L’un des problèmes les plus difficiles auquel doit faire face l’improvisateur débutant est : comment gérer la voix de la critique interne. Pendant qu’il est en train d’essayer de jouer une scène, cette insupportable voix dispose d’une source apparemment sans limites de critiques à faire :
Ce que je dis semble stupide. (Variantes : J’ai l’air stupide. Cette scène est stupide. Mes partenaires sur cette scène sont stupides. )
C’est lent. Répétitif. Ennuyeux. Cliché. Pas crédible.
J’ai peur de jouer aussi mal qu’hier soir.
Je n’aime pas l’éclairage. La musique. J’ai fait une erreur. J’ai renversé un des accessoires de la scène…

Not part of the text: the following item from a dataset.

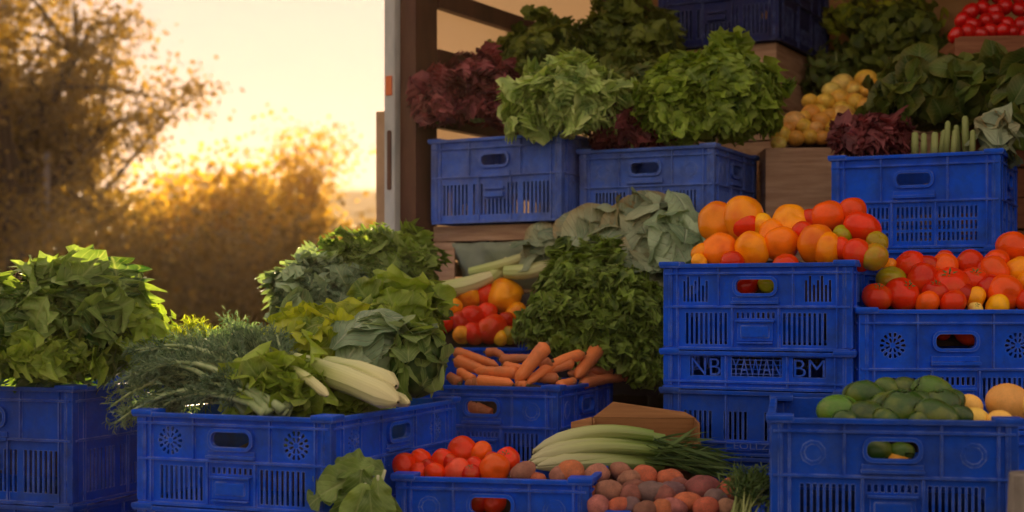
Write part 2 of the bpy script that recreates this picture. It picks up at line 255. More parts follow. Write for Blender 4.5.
# ------------------------------------------------------------------ object helpers
def link(name, mesh, parent=None, loc=(0, 0, 0), rot=(0, 0, 0)):
    o = bpy.data.objects.new(name, mesh); COL.objects.link(o); o.parent = parent; o.location = loc; o.rotation_euler = rot
    return o
def tag(o, label=None, cat=None, group=None, kind=None):
    if label:
        w = label.split(); o['label'] = label
        if not 4 <= len(w) <= 16: print('LABEL LEN', len(w), label)
    if cat: o['category'] = cat
    if group: o['group'] = group
    if kind: o['kind'] = kind
    return o
def empty(name, loc, rz=0):
    o = bpy.data.objects.new(name, None); COL.objects.link(o); o.location = loc; o.rotation_euler = (0, 0, rz); o.empty_display_size = .05
    return o
class MB:
    def __init__(s): s.v = []; s.f = []; s.sm = []
    def add(s, vs, fs, smooth=False):
        b = len(s.v); s.v += [tuple(v) for v in vs]; s.f += [tuple(i + b for i in f) for f in fs]; s.sm += [smooth] * len(fs); return s
    def box(s, x0, x1, y0, y1, z0, z1, bev=0.0, mat=None):
        bm = bmesh.new(); bmesh.ops.create_cube(bm, size=1)
        for v in bm.verts: v.co = Vector(((x0 + x1) / 2 + v.co.x * (x1 - x0), (y0 + y1) / 2 + v.co.y * (y1 - y0), (z0 + z1) / 2 + v.co.z * (z1 - z0)))
        if bev: bmesh.ops.bevel(bm, geom=bm.edges[:], offset=bev, segments=2, affect='EDGES', profile=.7)
        if mat is not None: bm.transform(mat)
        bm.verts.ensure_lookup_table(); vs = [v.co.copy() for v in bm.verts]; fs = [[v.index for v in f.verts] for f in bm.faces]; bm.free()
        return s.add(vs, fs)
    def tube(s, pts, rad, n=8, cap=True, squash=None):
        pts = [Vector(p) for p in pts]; k = len(pts)
        if isinstance(rad, (int, float)): rad = [rad] * k
        vs = []; prev = None
        for i, p in enumerate(pts):
            d = (pts[min(i + 1, k - 1)] - pts[max(i - 1, 0)]).normalized()
            if prev is None:
                a = d.cross(Vector((0, 0, 1)) if abs(d.z) < .9 else Vector((1, 0, 0))).normalized()
            else:
                a = (prev - d * prev.dot(d)).normalized()
            prev = a; b = d.cross(a)
            for j in range(n):
                t = 2 * math.pi * j / n; vs.append(p + (a * math.cos(t) + b * math.sin(t)) * rad[i])
        fs = [(i * n + j, i * n + (j + 1) % n, (i + 1) * n + (j + 1) % n, (i + 1) * n + j) for i in range(k - 1) for j in range(n)]
        if cap: fs += [tuple(range(n - 1, -1, -1)), tuple((k - 1) * n + j for j in range(n))]
        return s.add(vs, fs, True)
    def mesh(s, name, mat):
        m = bpy.data.meshes.new(name); m.from_pydata(s.v, [], s.f); m.polygons.foreach_set('use_smooth', s.sm); m.materials.append(M[mat]); m.update(); return m
    def build(s, name, mat, parent=None, loc=(0, 0, 0), rot=(0, 0, 0)):
        return link(name, s.mesh(name, mat), parent, loc, rot)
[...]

Etc. etc. etc. etc. ad infinitum.
Mais il est en fait tout autant nuisible d’avoir une voix interne qui félicite:
Cette scène se déroule à merveille!
J’adore cette dernière idée qui m’est venue!
C’est vraiment drôle/ émouvant/ bien fait…
La voix interne qui félicite tout comme celle qui critique sort totalement le comédien de sa scène, et le place dans une vision critique de la scène qui l’affaiblit.
En effet, toutes pensées parasites qui commentent la performance ou s’inquiètent du progrès de la scène sont nuisibles:
N’est-on pas censé finir bientôt?
Je me demande si mon copain apprécie cela?
Ma voix est-elle assez forte?
Le problème de la voix de la critique interne, c’est qu’elle vous fait douter de vos propres impulsions et intuitions, et une bonne technique d’improvisation consiste à avoir une totale confiance en celles-ci.
La technique pour surmonter la voix de la critique interne ne consiste pas à supprimer cette voix mais à savoir comment l’interpréter. C’est du gaspillage d’énergie d’essayer de prétendre que la voix critique n’est pas réellement là, alors que cette voix est une partie naturelle de vous. La bonne technique consiste à comprendre ce que cette voix vous dit vraiment.
Voici ce que je veux dire : les critiques de cette voix peuvent revêtir des millions de formes différentes mais au fond elles disent toujours la même chose : ressentez plus. Il n’y a pas assez d’émotions. Ce que vous faites n’est ressenti qu’à moitié. Ainsi la solution devient : allez plus au fond des émotions quelles qu’elles soient.
Ce qui semble mauvais ou peu convaincant dans une scène semble l’être parce que ce n’est ressenti qu’à moitié. Quand quelque chose semble être cliché, si vous le ressentez pleinement cela devient un archétype. Quelque chose qui semble lent et poussif, ressenti pleinement devient majestueux et grandiose. quelque chose qui semble trop intellectuel, quand vous explorez les sentiments derrière, semble plus riche et complet.
Pour un débutant la première réaction instinctive face à la voix de la critique interne est de fuir la façon dont il est en train de jouer et de chercher une autre idée meilleure. “Oh cette réplique ne marche pas du tout” on pense “je ferais mieux d’essayer quelque chose de totalement différent.” ou “je hais être coincé dans ce personnage pleurnichard je vais le changer et le rendre plus vivant et passionnant.” Etc. Etc.
En fait, une telle réaction est toujours contre-productive parce qu’elle vous emmène directement HORS de la logique émotionnelle de la scène, rompt le fil conducteur et la continuité, et vous plonge dans la position de faiblesse qui consiste à essayer de “penser à des idées”, ce qui veut dire que vous avez perdu le pouvoir de votre intuition, de vos instincts.
C’est toujours une meilleure tactique, dès que vous entendez la voix de la critique interne, d’interpréter ce que cette voix vous dit comme ” va plus loin dans ce que tu es en train de faire ” (Sans prêter attention à ce que la voix semble dire.) Ainsi, si ce que vous travaillez semble ridicule, allez plus loin dans le ridicule. . Si cela semble lent et poussif, allez plus loin dans votre lenteur et ressentez-la de tout votre être.
Quel que soit le jeu sur lequel vous travaillez, quand vous allez jusqu’au bout , il sera plus épanoui, plus riche et plus authentique, et ainsi deviendra beaucoup plus théâtral. Il se peut aussi qu’il se transforme naturellement et devienne quelque chose d’autre, sauf que ce changement ne sera pas désespéré ou arbitraire, il ne sera pas le résultat d’une fuite de la scène, ce sera l’étape suivante logique pour aller plus profondément dans la scène, et ainsi cela assurera au public que la scène que vous jouez a en effet un sens, qu’elle a sa propre intégrité et logique, et qu’elle les emmène en voyage vers un endroit intéressant.
Le voyage vers la scène suivante se fait toujours en allant plus loin dans ce que vous faites.